Oh du sparsame Weihnachtszeit

von Redaktion

VON CHRISTIAN ROTHENBERG

München/Berlin – Die Einzelhändler in Deutschland bräuchten ein kleines Weihnachtswunder. Nach einem schwierigen Jahr für die Branche wären umsatzstarke Wochen zum Jahresende besonders wichtig. In einigen Branchen wie Spielwaren, Bücher, Schmuck und Unterhaltungselektronik beträgt der Anteil der Monate November und Dezember ein Viertel des Jahresumsatzes. Doch die vorweihnachtliche Vorfreude im Handel ist getrübt.

Händler erwarten deutliches Minus

Denn zurzeit kommt zu viel zusammen, was die Aussichten auf ein gutes Weihnachtsgeschäft dämpft. Wie schon im Vorjahr drücken erneut wirtschaftliche Unsicherheit, Inflation und Kriege auf die Konsumstimmung der Verbraucher. Fast 80 Prozent der Händler gehen laut einer Umfrage des Handelsverbandes Deutschland (HDE) davon aus, dass viele Kunden in den kommenden Wochen nur zurückhaltend einkaufen.

Bereinigt um Preissteigerungen rechnet der HDE im November und Dezember deshalb mit einem Umsatzminus von 5,5 Prozent im Vergleich zu 2022. Durchschnittlich 295 Euro wollen Verbraucher laut einer repräsentativen YouGov-Umfrage im Auftrag des HDE in diesem Jahr für Weihnachtsgeschenke ausgeben. Der repräsentativen Befragung zufolge plant fast jeder Zweite so viel Geld für Geschenke ein wie im Vorjahr, 28 Prozent weniger und nur zehn Prozent mehr als im Vorjahr.

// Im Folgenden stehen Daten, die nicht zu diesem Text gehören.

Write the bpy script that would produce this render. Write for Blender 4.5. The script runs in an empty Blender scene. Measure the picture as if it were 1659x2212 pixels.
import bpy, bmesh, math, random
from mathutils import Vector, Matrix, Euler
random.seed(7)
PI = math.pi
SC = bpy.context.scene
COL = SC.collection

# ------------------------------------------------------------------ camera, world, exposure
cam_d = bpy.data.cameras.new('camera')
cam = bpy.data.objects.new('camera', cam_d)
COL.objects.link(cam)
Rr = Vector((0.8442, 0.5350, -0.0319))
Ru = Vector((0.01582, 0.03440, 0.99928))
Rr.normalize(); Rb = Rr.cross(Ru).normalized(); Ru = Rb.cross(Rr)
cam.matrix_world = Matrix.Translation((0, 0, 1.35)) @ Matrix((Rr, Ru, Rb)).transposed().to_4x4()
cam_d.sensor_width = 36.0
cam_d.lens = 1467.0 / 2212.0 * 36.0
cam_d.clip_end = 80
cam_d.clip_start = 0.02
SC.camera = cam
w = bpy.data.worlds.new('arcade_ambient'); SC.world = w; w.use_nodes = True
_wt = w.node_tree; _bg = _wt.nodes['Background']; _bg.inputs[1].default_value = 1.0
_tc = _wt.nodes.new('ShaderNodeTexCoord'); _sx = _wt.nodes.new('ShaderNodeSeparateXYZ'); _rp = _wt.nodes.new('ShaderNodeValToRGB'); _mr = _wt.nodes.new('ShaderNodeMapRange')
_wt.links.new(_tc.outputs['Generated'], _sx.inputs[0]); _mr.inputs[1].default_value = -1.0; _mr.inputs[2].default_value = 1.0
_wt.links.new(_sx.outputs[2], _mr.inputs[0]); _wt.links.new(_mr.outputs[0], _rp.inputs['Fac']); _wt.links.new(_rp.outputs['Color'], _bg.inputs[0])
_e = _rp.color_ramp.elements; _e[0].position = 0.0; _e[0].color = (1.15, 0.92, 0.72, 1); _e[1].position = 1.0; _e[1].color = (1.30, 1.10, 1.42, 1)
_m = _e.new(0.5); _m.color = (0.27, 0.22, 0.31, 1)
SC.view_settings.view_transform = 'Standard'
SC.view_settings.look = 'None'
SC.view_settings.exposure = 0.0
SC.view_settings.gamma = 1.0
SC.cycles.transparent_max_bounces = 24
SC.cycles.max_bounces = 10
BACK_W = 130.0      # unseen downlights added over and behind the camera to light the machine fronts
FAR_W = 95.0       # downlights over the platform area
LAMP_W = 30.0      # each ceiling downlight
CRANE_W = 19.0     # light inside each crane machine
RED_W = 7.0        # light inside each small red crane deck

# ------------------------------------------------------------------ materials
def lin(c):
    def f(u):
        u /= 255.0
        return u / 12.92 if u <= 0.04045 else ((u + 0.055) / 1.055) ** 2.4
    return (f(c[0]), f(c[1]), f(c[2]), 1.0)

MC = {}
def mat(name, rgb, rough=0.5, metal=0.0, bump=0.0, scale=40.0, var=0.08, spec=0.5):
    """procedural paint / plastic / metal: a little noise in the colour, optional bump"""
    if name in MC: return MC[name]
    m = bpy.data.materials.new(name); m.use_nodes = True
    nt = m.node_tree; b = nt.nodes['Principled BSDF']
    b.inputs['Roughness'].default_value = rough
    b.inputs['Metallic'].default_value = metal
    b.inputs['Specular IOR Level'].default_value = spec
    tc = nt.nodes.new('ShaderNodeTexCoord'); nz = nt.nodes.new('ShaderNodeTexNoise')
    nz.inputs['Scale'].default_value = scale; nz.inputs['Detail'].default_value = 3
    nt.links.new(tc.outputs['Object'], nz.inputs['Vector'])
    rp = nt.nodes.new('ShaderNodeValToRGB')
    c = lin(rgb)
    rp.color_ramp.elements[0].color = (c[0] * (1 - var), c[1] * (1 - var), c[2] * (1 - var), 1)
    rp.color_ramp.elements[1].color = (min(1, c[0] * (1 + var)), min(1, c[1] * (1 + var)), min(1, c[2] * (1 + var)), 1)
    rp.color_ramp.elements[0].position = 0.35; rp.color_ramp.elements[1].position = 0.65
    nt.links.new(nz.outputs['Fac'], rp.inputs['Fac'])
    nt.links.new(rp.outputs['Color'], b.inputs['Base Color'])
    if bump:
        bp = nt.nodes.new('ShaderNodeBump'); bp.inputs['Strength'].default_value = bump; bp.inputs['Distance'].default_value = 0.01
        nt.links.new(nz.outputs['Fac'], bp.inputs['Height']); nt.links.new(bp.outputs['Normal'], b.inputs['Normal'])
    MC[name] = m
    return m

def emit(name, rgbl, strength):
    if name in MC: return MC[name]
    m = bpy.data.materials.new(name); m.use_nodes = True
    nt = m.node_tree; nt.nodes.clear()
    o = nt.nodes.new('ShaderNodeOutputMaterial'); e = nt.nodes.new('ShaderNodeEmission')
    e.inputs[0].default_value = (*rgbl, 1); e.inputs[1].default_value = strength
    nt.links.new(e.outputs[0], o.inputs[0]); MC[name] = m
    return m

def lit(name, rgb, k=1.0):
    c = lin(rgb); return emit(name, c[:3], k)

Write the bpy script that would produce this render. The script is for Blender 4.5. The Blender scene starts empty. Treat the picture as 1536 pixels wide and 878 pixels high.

Konsumverhalten an Preise angepasst

Laut einer Studie des Prüfungs- und Beratungsunternehmens EY liegt das Geschenkbudget auf dem niedrigsten Wert seit 2014. Unter Berücksichtigung der Inflation sei ein Einbruch zu beobachten. „Die Menschen haben ihr Konsumverhalten an die gestiegenen Preise angepasst, sie kaufen schlicht weniger ein“, stellt auch Ole Schröder, Vorstand der Schufa, fest. Die meisten Menschen müssten nach eigener Einschätzung mit weniger Geld auskommen. So habe etwas mehr als die Hälfte (55 Prozent) der Befragten angegeben, seit Jahresbeginn über weniger Einkommen zu verfügen, geht aus einer Schufa-Verbraucherumfrage hervor.

Der Einzelhandel muss im Weihnachtsgeschäft mit weiteren Hürden rechnen. So hat der Dezember nicht nur zwei Verkaufstage weniger. Und im Tarifkonflikt der Branche hat die Gewerkschaft Verdi angekündigt, die bundesweiten Warnstreiks in der Weihnachtszeit fortzusetzen. Wegen des Krieges in Nahost fürchten die Händler, dass auch große Demonstrationen die Menschen vom Weg in die Innenstädte abhalten könnten. Die Lust darauf ist ohnehin nicht mehr besonders stark ausgeprägt: Laut EY-Umfrage ist nur noch 39 Prozent der Menschen das vorweihnachtliche Einkaufserlebnis in den Innenstädten wichtig – 2019 lag der Anteil noch bei 59 Prozent.

Gekauft wird immer öfter im Internet

Die Mehrheit der Verbraucher sucht die Geschenke nicht mehr beim klassischen Stadtbummel, sondern im Internet. Unverändert beliebt sind vor allem Gutscheine, Spielwaren, Bücher und Kosmetikprodukte. Aber auch die Aussichten beim E-Commerce sind nicht besonders gut. Preisbereinigt erwartet der HDE im Weihnachtsgeschäft ein Minus von 4,3 Prozent im Vorjahresvergleich.

„Wir hoffen, dass das Weihnachtsgeschäft besser wird als erwartet. Entscheidend ist das Bauchgefühl der Menschen“, sagt HDE-Hauptgeschäftsführer Stefan Genth. Die Händler setzen dabei auch auf den emotionalen Faktor. Sie wünschen sich, dass Winterwetter, am bestern mit Schnee, festliche Beleuchtung und die Weihnachtsmärkte dazu beitragen, dass die Menschen in die Innenstädte kommen und sich etwas gönnen.